The schema for these Cassandra tables can be found here.

Working of recurring-schedules

Creation of Recurring Schedules

The system saves each recurring task or cron job in two tables in our Cassandra database: recurring_schedules_by_id and recurring_schedules_by_partition. These tables maintain the details of each cron job. The partition-based table is specially designed to allow our pollers to distribute the load efficiently.

Handling of Recurring Schedules

Go-Scheduler employs special app pollers to manage the recurring schedules. These pollers are tasked with querying the recurring_schedules_by_partition table to fetch the set of crons that are due to be triggered within a configurable time window. The app poller operates on a defined time window (which is configurable via a config file). For instance, if the poller operates on a 5-minute window, it filters the crons that need to be fired within the next 5 minutes. For each relevant cron, the poller creates a one-time schedule in the schedules table. The way these pollers work is the same as the approach used to create any other app in Go-Scheduler.

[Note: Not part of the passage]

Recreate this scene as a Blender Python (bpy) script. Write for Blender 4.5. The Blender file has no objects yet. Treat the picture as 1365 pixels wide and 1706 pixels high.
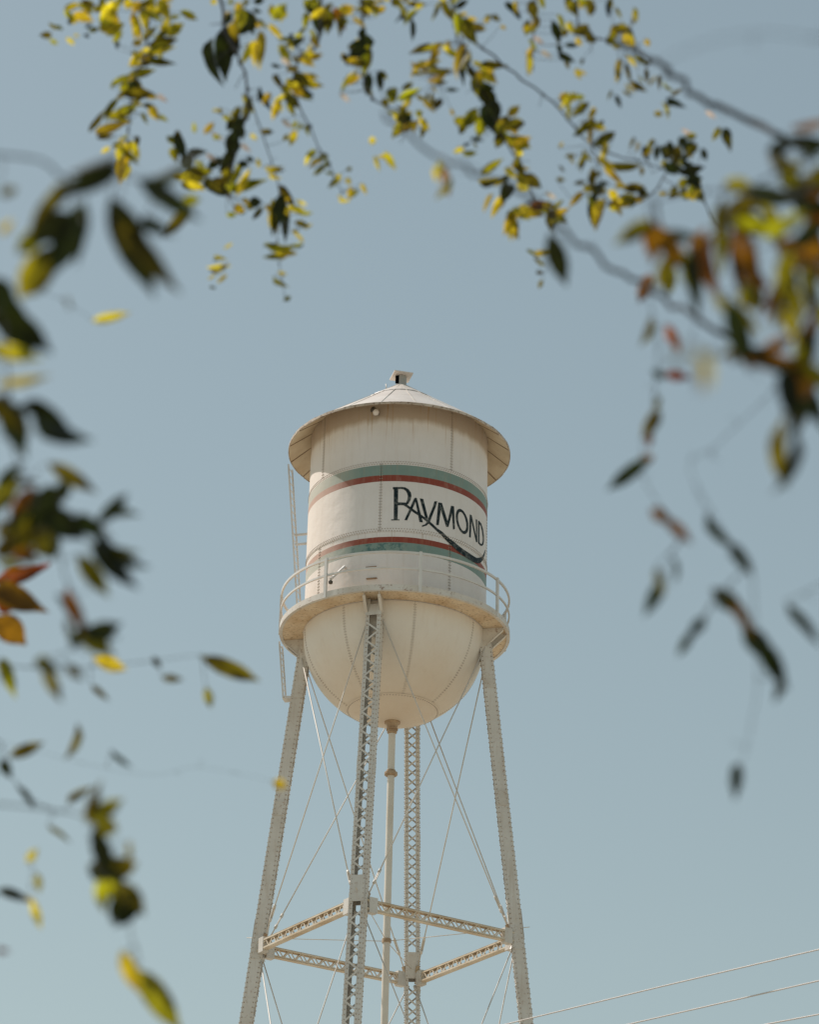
import bpy, bmesh, math, random
from mathutils import Vector, Matrix, Quaternion
import numpy as np

# ------------------------------------------------------------------ camera, sky, sun, exposure
scene = bpy.context.scene
COL = scene.collection
R_ = math.radians
S = 2.9                                   # metres per tank radius
L = 27.1376 * S                             # camera to tower axis
cam_data = bpy.data.cameras.new('camera')
cam = bpy.data.objects.new('camera', cam_data)
COL.objects.link(cam)
cam.matrix_world = Matrix.Translation((0, 0, 1.6)) @ Matrix(((0.999643, -0.015388, 0.021825), (-0.026350, -0.435794, 0.899661), (-0.004333, -0.899915, -0.436044))).transposed().to_4x4()
cam_data.sensor_fit = 'VERTICAL'
cam_data.sensor_height = 36.0
cam_data.sensor_width = 28.8
cam_data.lens = 94.689
cam_data.clip_start = 0.1
cam_data.clip_end = 6000
cam_data.dof.use_dof = True
cam_data.dof.focus_distance = 86.0
cam_data.dof.aperture_fstop = 3.3
cam_data.dof.aperture_blades = 9
scene.camera = cam

SUN_EL, SUN_AZ = R_(50.5), R_(-63)          # azimuth from +Y towards +X
world = bpy.data.worlds.new('World')
scene.world = world
world.use_nodes = True
wn = world.node_tree.nodes; wl = world.node_tree.links
bg = wn['Background']
sky = wn.new('ShaderNodeTexSky')
sky.sky_type = 'NISHITA'
sky.sun_disc = False
sky.sun_elevation = SUN_EL
sky.sun_rotation = SUN_AZ
sky.altitude = 100
sky.air_density = 1.2
sky.dust_density = 0.5
sky.ozone_density = 1.0
gam = wn.new('ShaderNodeGamma')                 # the soft, low-contrast film look of the photographed sky
gam.inputs['Gamma'].default_value = 0.6
wl.new(sky.outputs['Color'], gam.inputs['Color'])
tint = wn.new('ShaderNodeMixRGB')
tint.blend_type = 'MULTIPLY'
tint.inputs['Fac'].default_value = 1.0
tint.inputs['Color2'].default_value = (1.68, 1.68, 1.435, 1)
wl.new(gam.outputs['Color'], tint.inputs['Color1'])
wl.new(tint.outputs['Color'], bg.inputs['Color'])
bg.inputs['Strength'].default_value = 0.125

sun_data = bpy.data.lights.new('sun', 'SUN')
sun_data.energy = 4.5
sun_data.angle = R_(0.53)
sun_data.color = (1.0, 0.915, 0.85)
sun = bpy.data.objects.new('sun', sun_data)
COL.objects.link(sun)
sdir = Vector((math.sin(SUN_AZ) * math.cos(SUN_EL), math.cos(SUN_AZ) * math.cos(SUN_EL), math.sin(SUN_EL)))
sun.rotation_euler = sdir.to_track_quat('Z', 'Y').to_euler()
sun.location = sdir * 200

vs = scene.view_settings
scene.display_settings.display_device = 'sRGB'
vs.view_transform = 'Standard'
vs.look = 'None'
vs.gamma = 1.0
vs.exposure = 0.0
vs.use_curve_mapping = False
scene.render.engine = 'CYCLES'
scene.cycles.use_denoising = True
scene.cycles.max_bounces = 8
scene.cycles.sample_clamp_indirect = 4.0

rng = random.Random(11)

# ------------------------------------------------------------------ helpers
class MB:
    """collects shapes; build() links them as ONE mesh object"""
    def __init__(self):
        self.v = []; self.f = []; self.smooth = []
    def add(self, vs_, fs, smooth=False):
        o = len(self.v)
        self.v.extend([tuple(p) for p in vs_])
        self.f.extend([tuple(i + o for i in q) for q in fs])
        self.smooth.extend([smooth] * len(fs))
        return self
    def bar(self, p, q, w, h, up=Vector((0, 0, 1))):
        p, q = Vector(p), Vector(q); d = (q - p).normalized()
        s = d.cross(up)
        s = s.normalized() if s.length > 1e-5 else Vector((1, 0, 0))
        u = s.cross(d).normalized()
        a, b = s * (w / 2), u * (h / 2)
        vs_ = [p - a - b, p + a - b, p + a + b, p - a + b, q - a - b, q + a - b, q + a + b, q - a + b]
        return self.add(vs_, [(3, 2, 1, 0), (4, 5, 6, 7), (0, 1, 5, 4), (1, 2, 6, 5), (2, 3, 7, 6), (3, 0, 4, 7)])
    def box(self, c, x, y, z):
        """c centre; x, y, z half-extent vectors"""
        c, x, y, z = Vector(c), Vector(x), Vector(y), Vector(z)
        vs_ = [c - x - y - z, c + x - y - z, c + x + y - z, c - x + y - z, c - x - y + z, c + x - y + z, c + x + y + z, c - x + y + z]
        return self.add(vs_, [(3, 2, 1, 0), (4, 5, 6, 7), (0, 1, 5, 4), (1, 2, 6, 5), (2, 3, 7, 6), (3, 0, 4, 7)])
    def tube(self, pts, r0, r1=None, n=8, cap=True):
        pts = [Vector(p) for p in pts]; r1 = r0 if r1 is None else r1
        m = len(pts); o = len(self.v); ref = Vector((0.31, 0.52, 0.8))
        for i, p in enumerate(pts):
            d = (pts[min(i + 1, m - 1)] - pts[max(i - 1, 0)]).normalized()
            a = d.cross(ref)
            if a.length < 1e-3: a = d.cross(Vector((1, 0, 0)))
            a.normalize(); b = d.cross(a); r = r0 + (r1 - r0) * i / max(1, m - 1)
            for k in range(n):
                t = 2 * math.pi * k / n
                self.v.append(tuple(p + a * (r * math.cos(t)) + b * (r * math.sin(t))))
        for i in range(m - 1):
            for k in range(n):
                self.f.append((o + i * n + k, o + (i + 1) * n + k, o + (i + 1) * n + (k + 1) % n, o + i * n + (k + 1) % n))
                self.smooth.append(True)
        if cap:
            self.f.append(tuple(o + k for k in range(n))); self.smooth.append(False)
            self.f.append(tuple(o + (m - 1) * n + k for k in reversed(range(n)))); self.smooth.append(False)
        return self
    def lathe(self, prof, a0=0.0, a1=2 * math.pi, n=64, c=(0, 0), smooth=True):
        """prof: (radius, z) list, swept from azimuth a0 to a1 (0 = towards -Y, + towards +X)"""
        full = abs(a1 - a0 - 2 * math.pi) < 1e-6
        cols = n if full else n + 1; m = len(prof); o = len(self.v)
        for k in range(cols):
            a = a0 + (a1 - a0) * k / n
            for r, z in prof:
                self.v.append((c[0] + r * math.sin(a), c[1] - r * math.cos(a), z))
        for k in range(n):
            k2 = (k + 1) % cols
            for i in range(m - 1):
                self.f.append((o + k * m + i, o + k2 * m + i, o + k2 * m + i + 1, o + k * m + i + 1)); self.smooth.append(smooth)
        return self
    def arcbox(self, r0, r1, z0, z1, a0, a1, n):
        """curved plate with thickness: radii r0..r1, heights z0..z1 (functions of nothing)"""
        o = len(self.v)
        for k in range(n + 1):
            a = a0 + (a1 - a0) * k / n; s, c = math.sin(a), math.cos(a)
            for r, z in ((r0, z0), (r1, z0), (r1, z1), (r0, z1)):
                self.v.append((r * s, -r * c, z))
        for k in range(n):
            p, q = o + 4 * k, o + 4 * (k + 1)
            for i in range(4):
                j = (i + 1) % 4
                self.f.append((p + i, q + i, q + j, p + j)); self.smooth.append(False)
        self.f.append((o, o + 1, o + 2, o + 3)); self.smooth.append(False)
        e = o + 4 * n
        self.f.append((e + 3, e + 2, e + 1, e)); self.smooth.append(False)
        return self
    def mesh(self, name, mat):
        me = bpy.data.meshes.new(name)
        me.from_pydata(self.v, [], self.f)
        me.polygons.foreach_set('use_smooth', self.smooth)
        me.update()
        bm = bmesh.new(); bm.from_mesh(me)
        bmesh.ops.recalc_face_normals(bm, faces=bm.faces)
        bm.to_mesh(me); bm.free()
        if mat: me.materials.append(mat)
        return me
    def build(self, name, mat, parent=None, kind=None, label=None):
        return link(name, self.mesh(name, mat), parent, kind, label)

def link(name, me, parent=None, kind=None, label=None):
    o = bpy.data.objects.new(name, me); COL.objects.link(o)
    if parent is not None: o.parent = parent
    if kind: o['kind'] = kind
    if label: o['label'] = label
    return o
def tag(o, label, cat, group=None):
    o['label'] = label; o['category'] = cat
    if group: o['group'] = group
    return o
def empty(name, loc):
    o = bpy.data.objects.new(name, None); COL.objects.link(o); o.location = loc
    o.empty_display_size = 0.3
    return o
def AZ(r, a, z): return Vector((r * math.sin(a), -r * math.cos(a), z))

# ------------------------------------------------------------------ materials
def new_mat(name):
    m = bpy.data.materials.new(name); m.use_nodes = True
    return m, m.node_tree.nodes, m.node_tree.links, m.node_tree.nodes['Principled BSDF']
def noise(n, l, scale, detail=4, vec=None, rough=0.6):
    t = n.new('ShaderNodeTexNoise'); t.inputs['Scale'].default_value = scale; t.inputs['Detail'].default_value = detail
    t.inputs['Roughness'].default_value = rough
    if vec is not None: l.new(vec, t.inputs['Vector'])
    return t.outputs['Fac']
def ramp(n, l, fac, stops, interp='LINEAR'):
    t = n.new('ShaderNodeValToRGB'); cr = t.color_ramp; cr.interpolation = interp
    while len(cr.elements) < len(stops): cr.elements.new(0.5)
    for e, (p, c) in zip(cr.elements, stops):
        e.position = p; e.color = (c, c, c, 1) if not hasattr(c, '__len__') else (*c, 1)
    l.new(fac, t.inputs['Fac']); return t.outputs['Color']
def mix(n, l, fac, a, b, mode='MIX'):
    t = n.new('ShaderNodeMixRGB'); t.blend_type = mode
    for k, v in (('Fac', fac), ('Color1', a), ('Color2', b)):
        if isinstance(v, (int, float)): t.inputs[k].default_value = v
        elif isinstance(v, tuple): t.inputs[k].default_value = (*v, 1)
        else: l.new(v, t.inputs[k])
    return t.outputs['Color']
def math_(n, l, op, a, b=0.0, clamp=False):
    t = n.new('ShaderNodeMath'); t.operation = op; t.use_clamp = clamp
    for i, v in enumerate((a, b)):
        if isinstance(v, (int, float)): t.inputs[i].default_value = v
        else: l.new(v, t.inputs[i])
    return t.outputs[0]
def obj_coord(n, l, scale=None):
    t = n.new('ShaderNodeTexCoord')
    if scale is None: return t.outputs['Object']
    m = n.new('ShaderNodeMapping'); m.inputs['Scale'].default_value = scale
    l.new(t.outputs['Object'], m.inputs['Vector']); return m.outputs['Vector']
def bump(n, l, bsdf, h, strength, dist=0.01):
    b = n.new('ShaderNodeBump'); b.inputs['Strength'].default_value = strength; b.inputs['Distance'].default_value = dist
    l.new(h, b.inputs['Height']); l.new(b.outputs['Normal'], bsdf.inputs['Normal'])

WHITE = (0.73, 0.695, 0.68)
def paint(name, base, dirt=(0.36, 0.27, 0.17), rust=(0.25, 0.10, 0.035), dirt_amt=0.5, rust_amt=0.5, scale=1.0, rough=0.5, thr=0.60, streak=0.0):
    """weathered white metal paint: soft dirt clouds, small rust flecks"""
    m, n, l, b = new_mat(name)
    co = obj_coord(n, l)
    c = ramp(n, l, noise(n, l, 0.9 * scale, 6, co), [(0.35, 0.0), (0.75, dirt_amt)])
    col = mix(n, l, c, base, dirt)
    fl = ramp(n, l, noise(n, l, 7.0 * scale, 8, co, 0.75), [(thr, 0.0), (thr + 0.11, rust_amt)])
    col = mix(n, l, fl, col, rust)
    if streak:
        sv = noise(n, l, 9.0, 5, obj_coord(n, l, (1, 1, 0.06)), 0.7)
        col = mix(n, l, ramp(n, l, sv, [(0.50, 0.0), (0.70, streak)]), col, (0.36, 0.25, 0.15))
    l.new(col, b.inputs['Base Color'])
    b.inputs['Roughness'].default_value = rough
    bump(n, l, b, noise(n, l, 14 * scale, 4, co), 0.15, 0.01)
    return m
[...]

Storing Child and Parent Relationships

After identifying the relevant cron jobs, the poller creates a corresponding one-time schedule for each job in the schedules table. The system also documents the relationship between the newly created one-time schedule and its parent recurring schedule in the recurring_schedule_runs table.

Callback

Once the time to trigger a one-time schedule arrives, the Go-Scheduler sends the respective callback to the specified endpoint. The response to this callback is recorded and the status of the one-time schedule is updated. If the callback fails, the system retries the callback based on the configured retry policy.

By utilizing this approach, the Go-Scheduler is able to provide a highly scalable and efficient solution for handling recurring schedules while maintaining simplicity and clarity in its data model.